Verissimo. Matteo Renzi si «gioca la faccia», e con lui i suoi ministri, soprattutto i tanti esordienti di questa compagine di governo asciutta, profondamente ringiovanita e mai così paritaria (uomini e donne sono in esatto equilibrio numerico).
È un gruppo di lavoro molto, molto “politico” quello che il nuovo presidente del Consiglio ha costruito (e che il capo dello Stato ha vagliato con lui per un tempo singolarmente e sonoramente lungo, ma con esiti finali commentati con serena e convinta pacatezza).

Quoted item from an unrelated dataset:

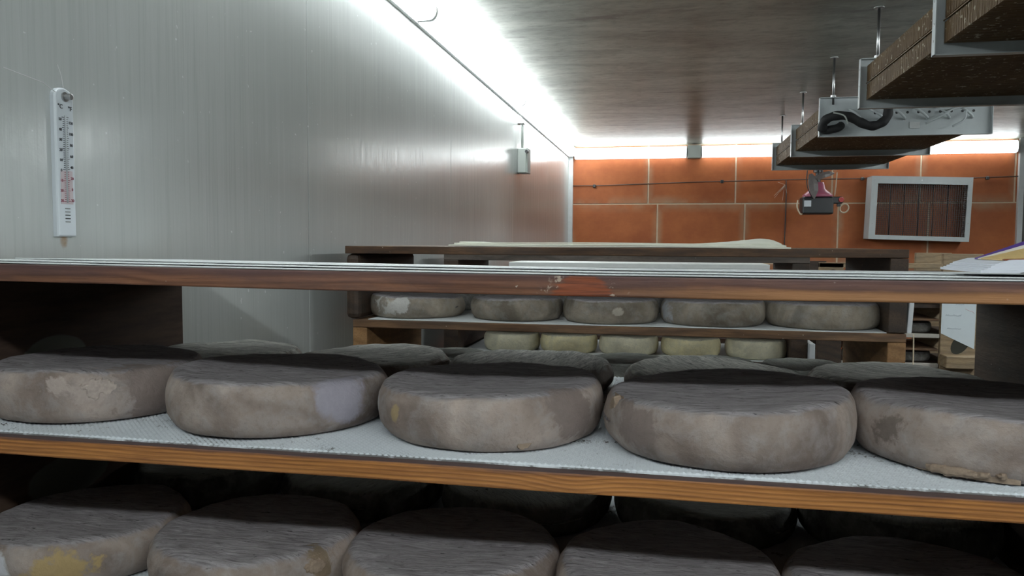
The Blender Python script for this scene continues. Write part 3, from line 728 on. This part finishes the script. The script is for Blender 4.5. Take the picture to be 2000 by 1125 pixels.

E bisogna ammettere che ci eravamo disabituati, dall’autunno del 2011 in qua, a gabinetti ministeriali a tanto alta densità politica – sottolineata anche dalla conferma dei tre ministri chiave del Nuovo centro destra di Angelino Alfano, i più distinti e distanti dal Pd renziano, eppure per niente inconciliabili con un sano e ben calibrato programma riformatore.
È così politico il volto di questo governo che rischia di passare inosservato un tratto distintivo che agli osservatori più acuti, dentro e fuori il Parlamento, non è invece sfuggito: la solida “cerniera” tra la sfera dei partiti e la realtà di chi fa impresa e crea lavoro che è stata realizzata grazie alla chiamata alla guida di dicasteri cardine come Economia e Finanze, Sviluppo economico e Lavoro e Politiche sociali di tre figure di rilievo della scienza economica applicata (Padoan), dell’industria (Guidi), della cooperazione e del non profit (Poletti). Qualcuno grida al capolavoro. Qualcun altro, invece, dà sfogo alla delusione per un incompetente governo-topolino. Esagerazioni, eccitate o ingenerose.
Ma è un fatto che volti e nomi sono sempre un segnale. Ed è netto il segnale composto da Renzi, nel tentativo di rifondare la maggioranza “senza alternative e senza scampo” requisita con più di una ruvidezza e un rapido grazie finale a Enrico Letta: si cambia musica, anche se lo spartito (largamente dettato da Bruxelles) è ancora lo stesso. E questo vuol dire che, adesso, in fatto di riforme e di buone pratiche amministrative, o si fa tutto ciò che serve all’Italia o niente verrà perdonato al “rivoluzionario” leader che ha preteso di intestarsi i passaggi decisivi di una stagione comunque cruciale. È una rivendicazione di ruolo, e una insistita dichiarazione di fiducia, al cospetto di un Paese che si sente spiazzato, che ormai non riesce più a nascondere fatica e scoramento, che non è disposto a riconoscere facce “di riserva” a questa politica (e, probabilmente, sta dubitando anche del mito sulfureo di una risolutiva antipolitica).
Il «Renzi I» nasce con pochi ministri e tante cose da fare. Nessuna sarà di troppo, se servirà a unire, a liberare e a sostenere le energie buone degli italiani, se ridarà dignità alla famiglia e al lavoro. E se saprà dimostrare ai più giovani che questa è una terra dove è possibile progettare, costruire, essere onesti, crederci.